The pilot radioed authorities saying both engines had failed and requested permission for an emergency landing yesterday shortly before the West Caribbean Airways plane plummeted to the ground, killing all aboard, officials said. Authorities have found one of the two black box data recorders from the charter jet.
Seats, pillows, and smouldering wreckage were strewn across a pasture dotted with trees among cattle ranches near the border with Colombia. The plane's tail jutted from the ground.
Sombre-faced rescue workers collected body parts and pieces of bone amid bloodstained clothes that lay near charred trees.
The crash was the deadliest in Venezuelan history, according to the Aviation Safety Network, a non-profit group that keeps a database of air disasters. It said the death toll surpassed a 1969 crash in Venezuela that killed 155, including 71 victims on the ground.
"I was struck by all of the victims and the massive destruction," said rescue worker Jose Pena. The cockpit voice recorder has not yet been found. As the plane developed problems hours before dawn yesterday, the Colombian pilot radioed a nearby airport in Maracaibo requesting permission to descend from 33,000 feet to 14,000 feet, said Venezuelan Interior Minister Jesse Chacon.

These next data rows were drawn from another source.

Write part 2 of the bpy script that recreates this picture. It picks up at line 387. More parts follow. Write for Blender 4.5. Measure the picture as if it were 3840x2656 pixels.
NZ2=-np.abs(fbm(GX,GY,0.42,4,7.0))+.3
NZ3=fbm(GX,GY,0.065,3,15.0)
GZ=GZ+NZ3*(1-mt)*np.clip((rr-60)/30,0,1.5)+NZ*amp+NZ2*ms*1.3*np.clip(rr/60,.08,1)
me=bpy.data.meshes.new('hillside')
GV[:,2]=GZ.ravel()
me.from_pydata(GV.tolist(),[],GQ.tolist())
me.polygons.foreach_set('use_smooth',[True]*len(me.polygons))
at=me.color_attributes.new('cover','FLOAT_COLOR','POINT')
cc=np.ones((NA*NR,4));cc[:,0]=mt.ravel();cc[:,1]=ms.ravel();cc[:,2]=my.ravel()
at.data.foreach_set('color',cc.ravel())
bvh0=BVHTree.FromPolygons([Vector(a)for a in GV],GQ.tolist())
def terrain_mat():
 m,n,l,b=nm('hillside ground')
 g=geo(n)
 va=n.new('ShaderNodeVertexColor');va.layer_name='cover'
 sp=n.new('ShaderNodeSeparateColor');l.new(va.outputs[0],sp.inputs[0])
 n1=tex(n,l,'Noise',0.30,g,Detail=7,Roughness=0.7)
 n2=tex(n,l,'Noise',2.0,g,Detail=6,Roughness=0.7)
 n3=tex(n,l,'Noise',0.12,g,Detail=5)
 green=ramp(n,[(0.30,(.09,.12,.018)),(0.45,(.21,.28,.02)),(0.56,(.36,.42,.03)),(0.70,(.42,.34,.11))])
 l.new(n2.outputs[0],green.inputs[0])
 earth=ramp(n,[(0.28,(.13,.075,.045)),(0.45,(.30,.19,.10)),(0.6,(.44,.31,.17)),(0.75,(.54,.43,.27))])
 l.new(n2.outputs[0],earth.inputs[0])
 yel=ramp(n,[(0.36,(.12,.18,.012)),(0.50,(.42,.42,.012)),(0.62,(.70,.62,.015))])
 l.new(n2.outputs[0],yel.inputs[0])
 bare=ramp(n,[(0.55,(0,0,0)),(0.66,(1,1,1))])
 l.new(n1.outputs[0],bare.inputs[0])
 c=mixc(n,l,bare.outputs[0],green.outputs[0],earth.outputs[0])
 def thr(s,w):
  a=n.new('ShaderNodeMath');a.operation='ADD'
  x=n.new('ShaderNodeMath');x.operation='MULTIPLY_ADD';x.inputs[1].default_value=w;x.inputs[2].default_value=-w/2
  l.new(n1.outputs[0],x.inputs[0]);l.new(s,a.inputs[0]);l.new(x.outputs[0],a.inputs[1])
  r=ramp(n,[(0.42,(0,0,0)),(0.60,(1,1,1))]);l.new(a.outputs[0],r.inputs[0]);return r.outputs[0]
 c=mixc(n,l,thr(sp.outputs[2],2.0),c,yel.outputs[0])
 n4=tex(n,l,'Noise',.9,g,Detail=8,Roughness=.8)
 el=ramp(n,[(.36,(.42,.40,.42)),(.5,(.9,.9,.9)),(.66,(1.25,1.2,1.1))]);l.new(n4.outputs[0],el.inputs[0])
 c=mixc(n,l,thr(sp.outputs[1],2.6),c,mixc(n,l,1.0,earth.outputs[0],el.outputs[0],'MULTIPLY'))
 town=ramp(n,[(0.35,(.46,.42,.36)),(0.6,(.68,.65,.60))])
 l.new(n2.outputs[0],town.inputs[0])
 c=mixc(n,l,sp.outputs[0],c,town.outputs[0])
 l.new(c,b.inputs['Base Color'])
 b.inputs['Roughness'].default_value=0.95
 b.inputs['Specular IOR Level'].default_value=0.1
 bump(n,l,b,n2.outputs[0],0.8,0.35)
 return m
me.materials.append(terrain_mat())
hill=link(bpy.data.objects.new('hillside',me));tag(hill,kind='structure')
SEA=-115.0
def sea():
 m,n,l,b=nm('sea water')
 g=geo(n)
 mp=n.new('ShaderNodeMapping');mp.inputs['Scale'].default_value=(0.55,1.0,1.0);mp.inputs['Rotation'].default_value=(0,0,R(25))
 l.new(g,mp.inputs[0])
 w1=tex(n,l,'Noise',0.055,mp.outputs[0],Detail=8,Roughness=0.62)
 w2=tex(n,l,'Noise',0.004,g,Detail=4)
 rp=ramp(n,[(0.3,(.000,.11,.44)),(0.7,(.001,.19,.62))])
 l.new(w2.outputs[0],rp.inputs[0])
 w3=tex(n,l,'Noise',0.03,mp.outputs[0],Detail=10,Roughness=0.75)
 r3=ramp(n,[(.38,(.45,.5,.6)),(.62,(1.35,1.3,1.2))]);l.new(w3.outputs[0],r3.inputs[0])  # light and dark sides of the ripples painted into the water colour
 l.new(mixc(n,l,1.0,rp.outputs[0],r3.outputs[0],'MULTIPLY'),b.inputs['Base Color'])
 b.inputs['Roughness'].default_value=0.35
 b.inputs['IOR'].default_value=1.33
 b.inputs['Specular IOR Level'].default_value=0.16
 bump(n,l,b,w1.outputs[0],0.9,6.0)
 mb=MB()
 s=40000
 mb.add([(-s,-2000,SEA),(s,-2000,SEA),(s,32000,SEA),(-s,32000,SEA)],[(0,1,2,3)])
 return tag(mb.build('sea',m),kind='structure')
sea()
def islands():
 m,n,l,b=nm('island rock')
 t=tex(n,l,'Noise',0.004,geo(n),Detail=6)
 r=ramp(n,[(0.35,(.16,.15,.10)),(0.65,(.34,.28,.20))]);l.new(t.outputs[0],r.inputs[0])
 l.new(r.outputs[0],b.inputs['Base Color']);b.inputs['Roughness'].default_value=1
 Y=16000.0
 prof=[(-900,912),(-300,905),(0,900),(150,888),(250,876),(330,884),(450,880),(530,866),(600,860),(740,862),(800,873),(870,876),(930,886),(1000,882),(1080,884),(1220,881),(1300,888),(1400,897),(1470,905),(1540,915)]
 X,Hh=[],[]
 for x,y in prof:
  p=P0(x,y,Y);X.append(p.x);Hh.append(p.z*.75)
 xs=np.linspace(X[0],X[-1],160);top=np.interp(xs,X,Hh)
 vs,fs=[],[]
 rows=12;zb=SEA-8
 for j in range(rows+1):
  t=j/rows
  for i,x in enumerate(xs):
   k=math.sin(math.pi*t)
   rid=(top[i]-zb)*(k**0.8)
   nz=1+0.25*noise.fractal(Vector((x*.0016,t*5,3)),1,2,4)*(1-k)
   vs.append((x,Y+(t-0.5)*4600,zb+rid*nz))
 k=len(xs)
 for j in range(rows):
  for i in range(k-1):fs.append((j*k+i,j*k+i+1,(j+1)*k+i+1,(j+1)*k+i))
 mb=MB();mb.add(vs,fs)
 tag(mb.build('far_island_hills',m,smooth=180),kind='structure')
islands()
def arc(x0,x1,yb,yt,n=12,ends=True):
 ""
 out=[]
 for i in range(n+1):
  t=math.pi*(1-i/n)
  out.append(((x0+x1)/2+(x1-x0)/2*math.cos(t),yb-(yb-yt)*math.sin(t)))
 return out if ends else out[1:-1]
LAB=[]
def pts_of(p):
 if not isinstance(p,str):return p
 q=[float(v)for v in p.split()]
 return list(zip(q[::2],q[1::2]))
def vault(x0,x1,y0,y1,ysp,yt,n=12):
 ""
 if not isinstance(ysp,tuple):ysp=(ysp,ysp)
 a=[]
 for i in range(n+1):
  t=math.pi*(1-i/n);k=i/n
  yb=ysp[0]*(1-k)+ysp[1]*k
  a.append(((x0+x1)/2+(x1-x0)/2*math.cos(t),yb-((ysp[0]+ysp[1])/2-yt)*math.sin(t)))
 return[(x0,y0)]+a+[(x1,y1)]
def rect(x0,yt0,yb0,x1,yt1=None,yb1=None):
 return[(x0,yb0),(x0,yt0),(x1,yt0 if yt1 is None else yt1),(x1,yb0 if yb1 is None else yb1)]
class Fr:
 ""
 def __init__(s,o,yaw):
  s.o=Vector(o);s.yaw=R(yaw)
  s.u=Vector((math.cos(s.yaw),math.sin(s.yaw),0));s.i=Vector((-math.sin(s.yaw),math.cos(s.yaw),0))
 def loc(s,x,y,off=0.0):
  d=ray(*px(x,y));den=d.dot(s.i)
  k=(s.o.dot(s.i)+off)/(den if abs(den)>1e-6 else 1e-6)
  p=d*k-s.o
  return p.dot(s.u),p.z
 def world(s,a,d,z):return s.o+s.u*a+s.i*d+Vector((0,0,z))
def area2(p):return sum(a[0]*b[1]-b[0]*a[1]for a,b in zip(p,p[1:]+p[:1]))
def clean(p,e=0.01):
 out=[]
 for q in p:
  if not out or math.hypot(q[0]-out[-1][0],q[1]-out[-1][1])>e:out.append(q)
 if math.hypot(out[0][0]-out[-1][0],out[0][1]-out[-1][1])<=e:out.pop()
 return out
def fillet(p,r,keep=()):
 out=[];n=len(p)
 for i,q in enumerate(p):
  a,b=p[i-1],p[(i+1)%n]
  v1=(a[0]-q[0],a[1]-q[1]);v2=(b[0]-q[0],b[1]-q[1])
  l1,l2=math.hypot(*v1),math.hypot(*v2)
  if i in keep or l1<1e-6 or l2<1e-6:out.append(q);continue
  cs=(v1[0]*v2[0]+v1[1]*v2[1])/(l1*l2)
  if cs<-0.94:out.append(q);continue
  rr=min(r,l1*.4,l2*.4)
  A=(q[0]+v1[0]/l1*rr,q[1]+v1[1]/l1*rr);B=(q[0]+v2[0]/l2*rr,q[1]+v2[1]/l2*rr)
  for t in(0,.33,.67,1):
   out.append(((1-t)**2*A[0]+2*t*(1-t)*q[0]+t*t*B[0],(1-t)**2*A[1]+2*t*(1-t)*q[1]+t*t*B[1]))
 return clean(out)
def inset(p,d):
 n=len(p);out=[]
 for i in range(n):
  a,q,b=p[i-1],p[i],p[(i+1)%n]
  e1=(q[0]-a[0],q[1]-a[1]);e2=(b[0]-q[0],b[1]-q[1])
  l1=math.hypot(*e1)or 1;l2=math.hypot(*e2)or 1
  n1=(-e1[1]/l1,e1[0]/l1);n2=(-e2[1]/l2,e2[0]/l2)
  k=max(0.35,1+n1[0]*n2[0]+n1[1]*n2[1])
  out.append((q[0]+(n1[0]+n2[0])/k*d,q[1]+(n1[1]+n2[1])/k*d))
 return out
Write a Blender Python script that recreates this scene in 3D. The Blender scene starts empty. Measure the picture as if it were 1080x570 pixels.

Investigators believe the McDonnell Douglas MD-82 fell into a steep descent minutes later, plunging about 7,000 feet a minute before slamming into the ground, Mr Chacon said.
Residents reported hearing an explosion when the plane went down east of the Sierra de Perija mountains near Machiques, about 400 miles west of Caracas.
The jet was carrying 152 tourists from Martinique, including a 21-month-old infant, returning home after a week in Panama, officials said. All eight Colombian crew members were killed.